Most of the time I would take my reading for class there, or I would work on a creative writing assignment. Sitting, a little oasis of calm on the edge of a bustling, happy room of people sharing conversation over coffee and food, I could relax and feel like a part of everything. It was as though I could connect, if only for a little bit, with the energy of the city and the people in it. In this microcosmic state, it was easy to let my mind wander to creative tasks, or to concentrate on and really understand what I was reading. It may sound silly, but by seeking out this place in Exeter, I felt like I could let go of my identity as an American student for a little bit, and become, perhaps, a British student, or just a person living and working in Exeter, taking their lunch break at the Boston Tea Party.

To commemorate the importance of the Boston Tea Party, and of visiting the last one on my list, I bought a mug emblazoned with the tea-sipping gent of their logo. The great thing about these cafes is that each one is different, having carved out its place in a strangely shaped building, with its own array of tables, chairs, and sofas, perhaps an upstairs, perhaps a back garden for nice days like today. Like the cities and towns they inhabit, each Boston Tea Party has its own character.

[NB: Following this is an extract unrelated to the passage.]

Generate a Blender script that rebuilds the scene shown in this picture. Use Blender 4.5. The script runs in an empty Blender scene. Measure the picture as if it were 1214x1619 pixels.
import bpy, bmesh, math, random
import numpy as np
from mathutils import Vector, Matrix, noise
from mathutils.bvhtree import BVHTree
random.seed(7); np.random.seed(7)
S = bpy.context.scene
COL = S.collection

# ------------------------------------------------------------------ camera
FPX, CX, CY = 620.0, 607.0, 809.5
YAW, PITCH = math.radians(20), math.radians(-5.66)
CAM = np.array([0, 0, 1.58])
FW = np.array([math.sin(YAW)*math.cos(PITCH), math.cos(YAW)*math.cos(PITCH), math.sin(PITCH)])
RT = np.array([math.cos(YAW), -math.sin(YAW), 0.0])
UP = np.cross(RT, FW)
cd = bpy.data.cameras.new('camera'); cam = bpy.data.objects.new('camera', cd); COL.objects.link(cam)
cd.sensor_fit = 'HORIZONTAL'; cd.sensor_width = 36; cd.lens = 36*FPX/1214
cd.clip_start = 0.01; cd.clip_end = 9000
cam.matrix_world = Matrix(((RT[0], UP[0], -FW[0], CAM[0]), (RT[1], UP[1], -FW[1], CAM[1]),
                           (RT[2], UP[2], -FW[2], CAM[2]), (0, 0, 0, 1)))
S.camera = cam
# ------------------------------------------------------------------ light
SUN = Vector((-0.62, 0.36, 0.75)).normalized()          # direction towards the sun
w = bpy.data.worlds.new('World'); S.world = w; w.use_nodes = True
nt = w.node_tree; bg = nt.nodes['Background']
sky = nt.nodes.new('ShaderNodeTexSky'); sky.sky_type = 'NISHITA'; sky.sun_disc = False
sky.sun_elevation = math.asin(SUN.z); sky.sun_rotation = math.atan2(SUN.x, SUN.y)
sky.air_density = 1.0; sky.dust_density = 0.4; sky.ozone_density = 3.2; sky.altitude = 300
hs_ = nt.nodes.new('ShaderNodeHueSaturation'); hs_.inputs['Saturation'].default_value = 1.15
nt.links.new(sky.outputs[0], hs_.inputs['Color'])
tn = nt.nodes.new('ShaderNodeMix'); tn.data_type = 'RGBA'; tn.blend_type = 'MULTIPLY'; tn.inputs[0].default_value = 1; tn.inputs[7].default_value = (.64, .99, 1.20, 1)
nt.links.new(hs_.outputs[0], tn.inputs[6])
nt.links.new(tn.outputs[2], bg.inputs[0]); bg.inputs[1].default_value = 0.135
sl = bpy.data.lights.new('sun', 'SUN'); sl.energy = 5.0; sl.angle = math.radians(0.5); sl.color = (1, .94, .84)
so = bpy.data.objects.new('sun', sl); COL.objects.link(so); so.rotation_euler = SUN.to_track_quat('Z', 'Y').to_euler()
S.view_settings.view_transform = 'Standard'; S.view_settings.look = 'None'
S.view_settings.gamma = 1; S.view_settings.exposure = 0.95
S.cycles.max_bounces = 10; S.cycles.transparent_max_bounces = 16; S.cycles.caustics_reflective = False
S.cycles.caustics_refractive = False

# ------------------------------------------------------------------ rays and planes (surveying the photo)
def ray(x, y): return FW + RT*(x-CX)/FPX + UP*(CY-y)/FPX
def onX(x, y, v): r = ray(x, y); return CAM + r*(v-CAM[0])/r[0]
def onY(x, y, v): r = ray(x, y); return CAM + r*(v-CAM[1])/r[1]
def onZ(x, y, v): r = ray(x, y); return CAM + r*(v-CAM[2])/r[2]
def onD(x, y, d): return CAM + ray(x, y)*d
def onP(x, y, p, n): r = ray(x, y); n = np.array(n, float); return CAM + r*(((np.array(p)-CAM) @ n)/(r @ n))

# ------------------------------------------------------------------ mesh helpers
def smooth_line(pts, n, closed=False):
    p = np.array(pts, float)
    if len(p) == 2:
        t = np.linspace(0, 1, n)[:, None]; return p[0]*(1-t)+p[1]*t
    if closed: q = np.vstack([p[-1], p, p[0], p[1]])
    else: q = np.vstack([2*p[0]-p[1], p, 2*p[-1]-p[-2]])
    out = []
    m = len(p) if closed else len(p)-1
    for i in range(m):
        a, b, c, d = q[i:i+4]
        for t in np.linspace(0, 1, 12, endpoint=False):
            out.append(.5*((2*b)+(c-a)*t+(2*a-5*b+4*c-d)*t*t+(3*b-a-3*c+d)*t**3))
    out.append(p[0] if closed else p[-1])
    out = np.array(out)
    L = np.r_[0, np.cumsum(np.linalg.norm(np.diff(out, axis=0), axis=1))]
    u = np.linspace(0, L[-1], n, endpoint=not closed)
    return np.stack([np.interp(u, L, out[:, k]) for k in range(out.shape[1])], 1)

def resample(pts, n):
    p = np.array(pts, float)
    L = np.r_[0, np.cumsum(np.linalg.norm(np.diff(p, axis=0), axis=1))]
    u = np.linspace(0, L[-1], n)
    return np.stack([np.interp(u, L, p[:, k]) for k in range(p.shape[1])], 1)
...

On Tuesday, Claire, Logan, and I went with Professors Laycock and Carson to Bigbury-on-Sea. There were surfers in abundance, as well as the occasional kayaker and windsurfer. It was a beautiful day that day, as well, and an excellent time to ride the sea tractor! The sea tractor is a large-wheeled beast that trundles folks across the sandy causeway between Bigbury-on-Sea and Burgh Island, when the tide is high enough to cover the causeway with water.

After spending some time on Burgh Island, and getting lunch at the Pilchard Inn, which was manned by an eccentric Italian (?) bartender, we took the sea tractor back across the causeway, which, as the tide receded, was becoming traversable by foot.

Another walk along the coast followed, in which we saw sheep, and lambs! The wind was strong, and both I and my sniffles were thankful for the hot chocolate and warm car at the end of the excursion.